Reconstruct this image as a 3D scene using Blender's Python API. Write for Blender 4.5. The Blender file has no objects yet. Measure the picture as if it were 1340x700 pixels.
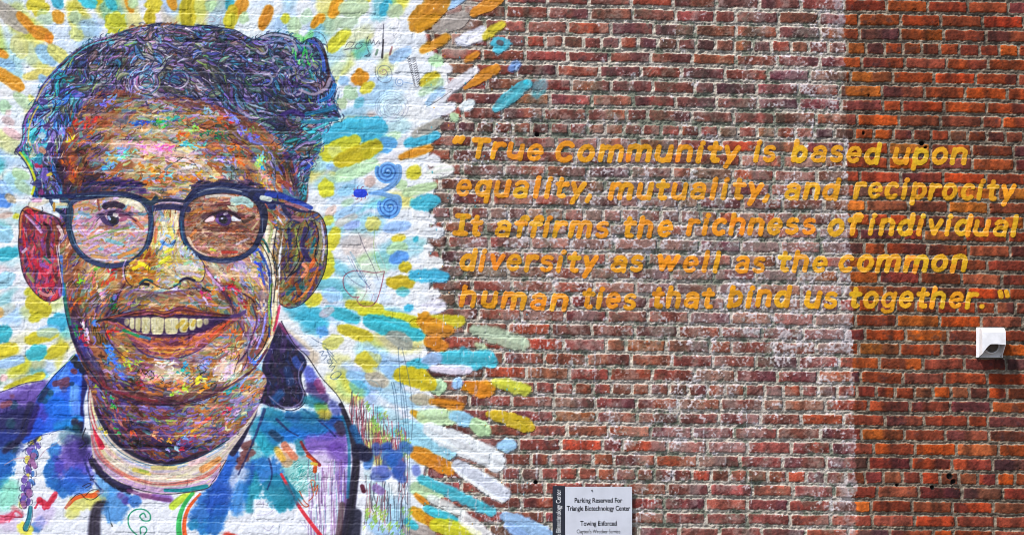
import bpy, bmesh, math
import numpy as np
from mathutils import Vector, Matrix

# ---------------------------------------------------------------- scene, camera, light
scene = bpy.context.scene
U = 0.00372                       # metres per wall unit (the wall drawing is 1340 x 700 units)
ZB = 1.70                         # height of the drawing's lower edge above the ground
def wx(x): return (x - 670.0) * U
def wz(y): return ZB + (700.0 - y) * U

cam_d = bpy.data.cameras.new('camera'); cam = bpy.data.objects.new('camera', cam_d)
scene.collection.objects.link(cam); scene.camera = cam
CAM_DIST, EYE = 9.0, 1.65
cam.location = (0.0, -CAM_DIST, EYE); cam.rotation_euler = (math.radians(90), 0, 0)
cam_d.sensor_width = 36.0
WIDTH = 1340 * U
cam_d.lens = 36.0 * CAM_DIST / WIDTH
cam_d.shift_y = (wz(350) - EYE) / WIDTH
cam_d.clip_start = 0.05; cam_d.clip_end = 2000

world = bpy.data.worlds.new('World'); scene.world = world; world.use_nodes = True
nt = world.node_tree; nt.nodes.clear()
sky = nt.nodes.new('ShaderNodeTexSky'); sky.sky_type = 'NISHITA'; sky.sun_disc = False
SUN_EL, SUN_AZ = math.radians(57), math.radians(230)     # azimuth clockwise from +Y
sky.sun_elevation = SUN_EL; sky.sun_rotation = SUN_AZ
sky.air_density = 1.0; sky.dust_density = 2.5; sky.ozone_density = 1.0
bg = nt.nodes.new('ShaderNodeBackground'); bg.inputs['Strength'].default_value = 0.085
out = nt.nodes.new('ShaderNodeOutputWorld')
nt.links.new(sky.outputs[0], bg.inputs[0]); nt.links.new(bg.outputs[0], out.inputs[0])

sun_d = bpy.data.lights.new('sun', 'SUN'); sun = bpy.data.objects.new('sun', sun_d); scene.collection.objects.link(sun)
sun_d.energy = 2.9; sun_d.angle = math.radians(5); sun_d.color = (1.0, 0.97, 0.93)
sd = Vector((math.sin(SUN_AZ) * math.cos(SUN_EL), math.cos(SUN_AZ) * math.cos(SUN_EL), math.sin(SUN_EL)))
sun.rotation_euler = (-sd).to_track_quat('-Z', 'Y').to_euler(); sun.location = sd * 30

scene.view_settings.view_transform = 'Standard'; scene.view_settings.look = 'None'
scene.view_settings.exposure = 0.92; scene.view_settings.gamma = 1.0; scene.view_settings.use_curve_mapping = False
scene.render.engine = 'CYCLES'
scene.cycles.pixel_filter_type = 'BLACKMAN_HARRIS'; scene.cycles.filter_width = 0.85
scene.cycles.max_bounces = 5; scene.cycles.diffuse_bounces = 3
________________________
Challenge: Go through the lines above. Select every one that has the string "scene".

Reply:
Reconstruct this image as a 3D scene using Blender's Python API. Write for Blender 4.5. The Blender file has no objects yet. Measure the picture as if it were 1340x700 pixels.
# ---------------------------------------------------------------- scene, camera, light
scene = bpy.context.scene
scene.collection.objects.link(cam); scene.camera = cam
world = bpy.data.worlds.new('World'); scene.world = world; world.use_nodes = True
sun_d = bpy.data.lights.new('sun', 'SUN'); sun = bpy.data.objects.new('sun', sun_d); scene.collection.objects.link(sun)
scene.view_settings.view_transform = 'Standard'; scene.view_settings.look = 'None'
scene.view_settings.exposure = 0.92; scene.view_settings.gamma = 1.0; scene.view_settings.use_curve_mapping = False
scene.render.engine = 'CYCLES'
scene.cycles.pixel_filter_type = 'BLACKMAN_HARRIS'; scene.cycles.filter_width = 0.85
scene.cycles.max_bounces = 5; scene.cycles.diffuse_bounces = 3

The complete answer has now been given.